_GOAL_
Give the material again in full, matching it exactly.

_COLLECTED MATERIAL_
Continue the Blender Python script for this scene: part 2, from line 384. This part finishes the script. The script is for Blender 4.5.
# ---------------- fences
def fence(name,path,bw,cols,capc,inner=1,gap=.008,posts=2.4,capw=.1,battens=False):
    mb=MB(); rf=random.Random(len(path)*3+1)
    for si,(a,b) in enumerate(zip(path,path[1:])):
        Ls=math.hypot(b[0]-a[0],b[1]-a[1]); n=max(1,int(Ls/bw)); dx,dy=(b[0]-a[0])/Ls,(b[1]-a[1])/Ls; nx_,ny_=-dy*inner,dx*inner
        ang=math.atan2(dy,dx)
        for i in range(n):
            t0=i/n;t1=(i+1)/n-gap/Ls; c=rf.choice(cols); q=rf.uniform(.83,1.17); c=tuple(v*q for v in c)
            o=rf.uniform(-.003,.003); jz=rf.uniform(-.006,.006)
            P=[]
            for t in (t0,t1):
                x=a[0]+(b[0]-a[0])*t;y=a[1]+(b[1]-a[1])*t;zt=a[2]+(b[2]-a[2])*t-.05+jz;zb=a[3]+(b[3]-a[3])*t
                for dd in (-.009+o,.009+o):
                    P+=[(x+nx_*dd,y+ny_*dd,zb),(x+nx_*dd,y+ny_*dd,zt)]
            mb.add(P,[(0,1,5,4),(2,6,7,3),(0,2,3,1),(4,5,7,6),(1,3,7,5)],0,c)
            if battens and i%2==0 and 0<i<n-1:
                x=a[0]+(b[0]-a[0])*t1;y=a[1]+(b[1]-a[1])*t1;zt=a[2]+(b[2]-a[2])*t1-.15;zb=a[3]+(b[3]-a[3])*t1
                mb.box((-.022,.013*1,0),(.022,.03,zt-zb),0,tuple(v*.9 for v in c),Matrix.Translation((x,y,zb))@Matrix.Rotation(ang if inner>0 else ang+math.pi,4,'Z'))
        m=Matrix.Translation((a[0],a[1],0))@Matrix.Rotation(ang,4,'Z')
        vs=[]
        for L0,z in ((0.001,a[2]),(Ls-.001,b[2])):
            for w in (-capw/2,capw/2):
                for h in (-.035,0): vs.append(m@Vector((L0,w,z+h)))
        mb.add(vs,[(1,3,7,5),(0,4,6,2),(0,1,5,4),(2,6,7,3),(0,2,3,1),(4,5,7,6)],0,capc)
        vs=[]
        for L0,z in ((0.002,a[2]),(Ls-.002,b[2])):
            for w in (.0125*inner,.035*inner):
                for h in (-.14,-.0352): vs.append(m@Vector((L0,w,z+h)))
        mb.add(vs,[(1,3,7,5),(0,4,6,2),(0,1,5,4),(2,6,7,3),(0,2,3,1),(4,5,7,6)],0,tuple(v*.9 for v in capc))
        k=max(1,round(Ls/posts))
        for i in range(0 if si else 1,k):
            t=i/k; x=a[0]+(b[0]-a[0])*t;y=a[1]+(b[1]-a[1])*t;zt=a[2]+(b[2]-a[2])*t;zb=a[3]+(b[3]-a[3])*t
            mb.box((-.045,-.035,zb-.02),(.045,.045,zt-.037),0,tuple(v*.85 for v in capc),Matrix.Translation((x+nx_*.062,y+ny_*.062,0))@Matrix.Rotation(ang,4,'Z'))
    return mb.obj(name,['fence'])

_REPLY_
Continue the Blender Python script for this scene: part 2, from line 384. This part finishes the script. The script is for Blender 4.5.
# ---------------- fences
def fence(name,path,bw,cols,capc,inner=1,gap=.008,posts=2.4,capw=.1,battens=False):
    mb=MB(); rf=random.Random(len(path)*3+1)
    for si,(a,b) in enumerate(zip(path,path[1:])):
        Ls=math.hypot(b[0]-a[0],b[1]-a[1]); n=max(1,int(Ls/bw)); dx,dy=(b[0]-a[0])/Ls,(b[1]-a[1])/Ls; nx_,ny_=-dy*inner,dx*inner
        ang=math.atan2(dy,dx)
        for i in range(n):
            t0=i/n;t1=(i+1)/n-gap/Ls; c=rf.choice(cols); q=rf.uniform(.83,1.17); c=tuple(v*q for v in c)
            o=rf.uniform(-.003,.003); jz=rf.uniform(-.006,.006)
            P=[]
            for t in (t0,t1):
                x=a[0]+(b[0]-a[0])*t;y=a[1]+(b[1]-a[1])*t;zt=a[2]+(b[2]-a[2])*t-.05+jz;zb=a[3]+(b[3]-a[3])*t
                for dd in (-.009+o,.009+o):
                    P+=[(x+nx_*dd,y+ny_*dd,zb),(x+nx_*dd,y+ny_*dd,zt)]
            mb.add(P,[(0,1,5,4),(2,6,7,3),(0,2,3,1),(4,5,7,6),(1,3,7,5)],0,c)
            if battens and i%2==0 and 0<i<n-1:
                x=a[0]+(b[0]-a[0])*t1;y=a[1]+(b[1]-a[1])*t1;zt=a[2]+(b[2]-a[2])*t1-.15;zb=a[3]+(b[3]-a[3])*t1
                mb.box((-.022,.013*1,0),(.022,.03,zt-zb),0,tuple(v*.9 for v in c),Matrix.Translation((x,y,zb))@Matrix.Rotation(ang if inner>0 else ang+math.pi,4,'Z'))
        m=Matrix.Translation((a[0],a[1],0))@Matrix.Rotation(ang,4,'Z')
        vs=[]
        for L0,z in ((0.001,a[2]),(Ls-.001,b[2])):
            for w in (-capw/2,capw/2):
                for h in (-.035,0): vs.append(m@Vector((L0,w,z+h)))
        mb.add(vs,[(1,3,7,5),(0,4,6,2),(0,1,5,4),(2,6,7,3),(0,2,3,1),(4,5,7,6)],0,capc)
        vs=[]
        for L0,z in ((0.002,a[2]),(Ls-.002,b[2])):
            for w in (.0125*inner,.035*inner):
                for h in (-.14,-.0352): vs.append(m@Vector((L0,w,z+h)))
        mb.add(vs,[(1,3,7,5),(0,4,6,2),(0,1,5,4),(2,6,7,3),(0,2,3,1),(4,5,7,6)],0,tuple(v*.9 for v in capc))
        k=max(1,round(Ls/posts))
        for i in range(0 if si else 1,k):
            t=i/k; x=a[0]+(b[0]-a[0])*t;y=a[1]+(b[1]-a[1])*t;zt=a[2]+(b[2]-a[2])*t;zb=a[3]+(b[3]-a[3])*t
            mb.box((-.045,-.035,zb-.02),(.045,.045,zt-.037),0,tuple(v*.85 for v in capc),Matrix.Translation((x+nx_*.062,y+ny_*.062,0))@Matrix.Rotation(ang,4,'Z'))
    return mb.obj(name,['fence'])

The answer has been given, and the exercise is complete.